Entries with scene source code:
********
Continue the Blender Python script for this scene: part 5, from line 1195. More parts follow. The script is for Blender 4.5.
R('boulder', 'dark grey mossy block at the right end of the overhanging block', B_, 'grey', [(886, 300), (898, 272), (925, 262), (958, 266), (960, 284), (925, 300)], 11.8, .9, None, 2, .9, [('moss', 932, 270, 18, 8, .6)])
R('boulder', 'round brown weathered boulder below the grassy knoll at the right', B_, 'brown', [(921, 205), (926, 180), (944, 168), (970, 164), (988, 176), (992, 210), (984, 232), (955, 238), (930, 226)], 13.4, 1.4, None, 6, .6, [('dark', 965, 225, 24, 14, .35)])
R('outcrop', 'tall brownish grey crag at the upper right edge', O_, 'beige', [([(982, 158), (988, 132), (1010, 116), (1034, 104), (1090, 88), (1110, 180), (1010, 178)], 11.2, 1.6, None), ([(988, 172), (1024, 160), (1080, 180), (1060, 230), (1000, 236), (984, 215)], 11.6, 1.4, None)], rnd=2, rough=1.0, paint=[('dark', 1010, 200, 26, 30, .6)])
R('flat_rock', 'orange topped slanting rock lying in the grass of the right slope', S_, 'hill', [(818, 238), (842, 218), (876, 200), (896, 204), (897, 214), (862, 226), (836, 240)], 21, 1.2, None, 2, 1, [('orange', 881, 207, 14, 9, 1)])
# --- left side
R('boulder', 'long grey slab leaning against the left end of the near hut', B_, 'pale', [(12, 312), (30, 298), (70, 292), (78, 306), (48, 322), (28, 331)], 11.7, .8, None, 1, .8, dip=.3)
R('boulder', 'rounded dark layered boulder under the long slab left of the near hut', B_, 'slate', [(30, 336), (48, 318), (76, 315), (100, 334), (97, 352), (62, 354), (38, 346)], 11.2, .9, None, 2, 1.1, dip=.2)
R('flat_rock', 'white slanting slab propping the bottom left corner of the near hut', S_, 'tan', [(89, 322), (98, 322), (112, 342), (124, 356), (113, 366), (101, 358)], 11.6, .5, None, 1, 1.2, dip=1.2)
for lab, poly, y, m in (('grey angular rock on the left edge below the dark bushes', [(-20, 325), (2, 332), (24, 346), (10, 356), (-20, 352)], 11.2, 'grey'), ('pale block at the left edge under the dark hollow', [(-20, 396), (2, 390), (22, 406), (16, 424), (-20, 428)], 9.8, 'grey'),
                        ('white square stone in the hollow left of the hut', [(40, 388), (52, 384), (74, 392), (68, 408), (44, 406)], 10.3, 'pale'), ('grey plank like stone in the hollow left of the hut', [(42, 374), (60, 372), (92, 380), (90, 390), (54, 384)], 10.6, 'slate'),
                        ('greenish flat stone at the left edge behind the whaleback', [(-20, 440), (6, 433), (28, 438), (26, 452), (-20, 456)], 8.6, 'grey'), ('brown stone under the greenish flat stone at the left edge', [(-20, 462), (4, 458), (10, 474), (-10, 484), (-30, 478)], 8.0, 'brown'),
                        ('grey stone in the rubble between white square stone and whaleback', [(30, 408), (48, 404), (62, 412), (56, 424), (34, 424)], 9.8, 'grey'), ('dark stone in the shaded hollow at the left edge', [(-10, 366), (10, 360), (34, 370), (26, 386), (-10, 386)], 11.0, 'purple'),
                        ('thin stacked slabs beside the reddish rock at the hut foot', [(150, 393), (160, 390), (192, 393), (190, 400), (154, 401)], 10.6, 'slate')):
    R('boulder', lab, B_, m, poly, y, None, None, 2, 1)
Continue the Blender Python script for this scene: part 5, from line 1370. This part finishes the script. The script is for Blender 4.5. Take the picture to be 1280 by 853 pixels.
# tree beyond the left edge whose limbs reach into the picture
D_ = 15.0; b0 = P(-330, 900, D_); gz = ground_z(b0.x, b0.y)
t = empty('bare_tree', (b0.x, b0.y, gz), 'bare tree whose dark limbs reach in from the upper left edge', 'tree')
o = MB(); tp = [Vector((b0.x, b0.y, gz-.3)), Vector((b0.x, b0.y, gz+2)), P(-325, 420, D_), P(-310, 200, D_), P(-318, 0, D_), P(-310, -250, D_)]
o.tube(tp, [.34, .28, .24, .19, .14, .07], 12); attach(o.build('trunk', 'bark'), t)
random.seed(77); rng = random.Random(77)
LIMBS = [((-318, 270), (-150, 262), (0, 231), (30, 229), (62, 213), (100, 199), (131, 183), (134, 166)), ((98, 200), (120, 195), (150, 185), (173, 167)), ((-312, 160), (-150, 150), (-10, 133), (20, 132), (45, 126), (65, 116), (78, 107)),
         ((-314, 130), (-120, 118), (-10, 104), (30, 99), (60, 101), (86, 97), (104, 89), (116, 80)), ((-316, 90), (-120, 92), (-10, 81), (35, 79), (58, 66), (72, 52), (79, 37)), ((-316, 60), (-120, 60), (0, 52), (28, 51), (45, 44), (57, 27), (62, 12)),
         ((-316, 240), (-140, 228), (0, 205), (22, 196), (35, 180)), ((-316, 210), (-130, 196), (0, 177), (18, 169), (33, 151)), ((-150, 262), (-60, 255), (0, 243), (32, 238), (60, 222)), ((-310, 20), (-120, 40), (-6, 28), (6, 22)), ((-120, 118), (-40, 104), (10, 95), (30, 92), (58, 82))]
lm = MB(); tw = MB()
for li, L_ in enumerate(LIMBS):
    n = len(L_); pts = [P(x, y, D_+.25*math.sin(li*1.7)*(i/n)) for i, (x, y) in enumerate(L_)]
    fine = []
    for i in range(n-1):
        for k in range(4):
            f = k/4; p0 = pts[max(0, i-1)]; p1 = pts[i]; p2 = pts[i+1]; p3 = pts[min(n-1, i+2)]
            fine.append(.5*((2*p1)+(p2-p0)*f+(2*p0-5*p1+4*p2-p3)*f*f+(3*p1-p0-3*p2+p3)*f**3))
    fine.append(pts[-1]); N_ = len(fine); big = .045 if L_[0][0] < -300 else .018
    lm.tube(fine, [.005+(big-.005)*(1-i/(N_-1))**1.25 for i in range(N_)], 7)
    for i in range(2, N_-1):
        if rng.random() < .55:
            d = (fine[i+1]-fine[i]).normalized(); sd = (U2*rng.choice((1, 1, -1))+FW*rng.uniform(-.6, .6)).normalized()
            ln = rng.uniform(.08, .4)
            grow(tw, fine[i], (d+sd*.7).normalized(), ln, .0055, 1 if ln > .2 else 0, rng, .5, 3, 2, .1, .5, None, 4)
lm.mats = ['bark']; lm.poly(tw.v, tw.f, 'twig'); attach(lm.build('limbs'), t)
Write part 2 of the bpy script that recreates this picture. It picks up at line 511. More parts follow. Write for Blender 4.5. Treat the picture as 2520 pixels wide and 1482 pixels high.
********
_Request_
Copy all of the data exactly.

_Solution to the problem_
Continue the Blender Python script for this scene: part 5, from line 1195. More parts follow. The script is for Blender 4.5.
R('boulder', 'dark grey mossy block at the right end of the overhanging block', B_, 'grey', [(886, 300), (898, 272), (925, 262), (958, 266), (960, 284), (925, 300)], 11.8, .9, None, 2, .9, [('moss', 932, 270, 18, 8, .6)])
R('boulder', 'round brown weathered boulder below the grassy knoll at the right', B_, 'brown', [(921, 205), (926, 180), (944, 168), (970, 164), (988, 176), (992, 210), (984, 232), (955, 238), (930, 226)], 13.4, 1.4, None, 6, .6, [('dark', 965, 225, 24, 14, .35)])
R('outcrop', 'tall brownish grey crag at the upper right edge', O_, 'beige', [([(982, 158), (988, 132), (1010, 116), (1034, 104), (1090, 88), (1110, 180), (1010, 178)], 11.2, 1.6, None), ([(988, 172), (1024, 160), (1080, 180), (1060, 230), (1000, 236), (984, 215)], 11.6, 1.4, None)], rnd=2, rough=1.0, paint=[('dark', 1010, 200, 26, 30, .6)])
R('flat_rock', 'orange topped slanting rock lying in the grass of the right slope', S_, 'hill', [(818, 238), (842, 218), (876, 200), (896, 204), (897, 214), (862, 226), (836, 240)], 21, 1.2, None, 2, 1, [('orange', 881, 207, 14, 9, 1)])
# --- left side
R('boulder', 'long grey slab leaning against the left end of the near hut', B_, 'pale', [(12, 312), (30, 298), (70, 292), (78, 306), (48, 322), (28, 331)], 11.7, .8, None, 1, .8, dip=.3)
R('boulder', 'rounded dark layered boulder under the long slab left of the near hut', B_, 'slate', [(30, 336), (48, 318), (76, 315), (100, 334), (97, 352), (62, 354), (38, 346)], 11.2, .9, None, 2, 1.1, dip=.2)
R('flat_rock', 'white slanting slab propping the bottom left corner of the near hut', S_, 'tan', [(89, 322), (98, 322), (112, 342), (124, 356), (113, 366), (101, 358)], 11.6, .5, None, 1, 1.2, dip=1.2)
for lab, poly, y, m in (('grey angular rock on the left edge below the dark bushes', [(-20, 325), (2, 332), (24, 346), (10, 356), (-20, 352)], 11.2, 'grey'), ('pale block at the left edge under the dark hollow', [(-20, 396), (2, 390), (22, 406), (16, 424), (-20, 428)], 9.8, 'grey'),
                        ('white square stone in the hollow left of the hut', [(40, 388), (52, 384), (74, 392), (68, 408), (44, 406)], 10.3, 'pale'), ('grey plank like stone in the hollow left of the hut', [(42, 374), (60, 372), (92, 380), (90, 390), (54, 384)], 10.6, 'slate'),
                        ('greenish flat stone at the left edge behind the whaleback', [(-20, 440), (6, 433), (28, 438), (26, 452), (-20, 456)], 8.6, 'grey'), ('brown stone under the greenish flat stone at the left edge', [(-20, 462), (4, 458), (10, 474), (-10, 484), (-30, 478)], 8.0, 'brown'),
                        ('grey stone in the rubble between white square stone and whaleback', [(30, 408), (48, 404), (62, 412), (56, 424), (34, 424)], 9.8, 'grey'), ('dark stone in the shaded hollow at the left edge', [(-10, 366), (10, 360), (34, 370), (26, 386), (-10, 386)], 11.0, 'purple'),
                        ('thin stacked slabs beside the reddish rock at the hut foot', [(150, 393), (160, 390), (192, 393), (190, 400), (154, 401)], 10.6, 'slate')):
    R('boulder', lab, B_, m, poly, y, None, None, 2, 1)
Continue the Blender Python script for this scene: part 5, from line 1370. This part finishes the script. The script is for Blender 4.5. Take the picture to be 1280 by 853 pixels.
# tree beyond the left edge whose limbs reach into the picture
D_ = 15.0; b0 = P(-330, 900, D_); gz = ground_z(b0.x, b0.y)
t = empty('bare_tree', (b0.x, b0.y, gz), 'bare tree whose dark limbs reach in from the upper left edge', 'tree')
o = MB(); tp = [Vector((b0.x, b0.y, gz-.3)), Vector((b0.x, b0.y, gz+2)), P(-325, 420, D_), P(-310, 200, D_), P(-318, 0, D_), P(-310, -250, D_)]
o.tube(tp, [.34, .28, .24, .19, .14, .07], 12); attach(o.build('trunk', 'bark'), t)
random.seed(77); rng = random.Random(77)
LIMBS = [((-318, 270), (-150, 262), (0, 231), (30, 229), (62, 213), (100, 199), (131, 183), (134, 166)), ((98, 200), (120, 195), (150, 185), (173, 167)), ((-312, 160), (-150, 150), (-10, 133), (20, 132), (45, 126), (65, 116), (78, 107)),
         ((-314, 130), (-120, 118), (-10, 104), (30, 99), (60, 101), (86, 97), (104, 89), (116, 80)), ((-316, 90), (-120, 92), (-10, 81), (35, 79), (58, 66), (72, 52), (79, 37)), ((-316, 60), (-120, 60), (0, 52), (28, 51), (45, 44), (57, 27), (62, 12)),
         ((-316, 240), (-140, 228), (0, 205), (22, 196), (35, 180)), ((-316, 210), (-130, 196), (0, 177), (18, 169), (33, 151)), ((-150, 262), (-60, 255), (0, 243), (32, 238), (60, 222)), ((-310, 20), (-120, 40), (-6, 28), (6, 22)), ((-120, 118), (-40, 104), (10, 95), (30, 92), (58, 82))]
lm = MB(); tw = MB()
for li, L_ in enumerate(LIMBS):
    n = len(L_); pts = [P(x, y, D_+.25*math.sin(li*1.7)*(i/n)) for i, (x, y) in enumerate(L_)]
    fine = []
    for i in range(n-1):
        for k in range(4):
            f = k/4; p0 = pts[max(0, i-1)]; p1 = pts[i]; p2 = pts[i+1]; p3 = pts[min(n-1, i+2)]
            fine.append(.5*((2*p1)+(p2-p0)*f+(2*p0-5*p1+4*p2-p3)*f*f+(3*p1-p0-3*p2+p3)*f**3))
    fine.append(pts[-1]); N_ = len(fine); big = .045 if L_[0][0] < -300 else .018
    lm.tube(fine, [.005+(big-.005)*(1-i/(N_-1))**1.25 for i in range(N_)], 7)
    for i in range(2, N_-1):
        if rng.random() < .55:
            d = (fine[i+1]-fine[i]).normalized(); sd = (U2*rng.choice((1, 1, -1))+FW*rng.uniform(-.6, .6)).normalized()
            ln = rng.uniform(.08, .4)
            grow(tw, fine[i], (d+sd*.7).normalized(), ln, .0055, 1 if ln > .2 else 0, rng, .5, 3, 2, .1, .5, None, 4)
lm.mats = ['bark']; lm.poly(tw.v, tw.f, 'twig'); attach(lm.build('limbs'), t)
Write part 2 of the bpy script that recreates this picture. It picks up at line 511. More parts follow. Write for Blender 4.5. Treat the picture as 2520 pixels wide and 1482 pixels high.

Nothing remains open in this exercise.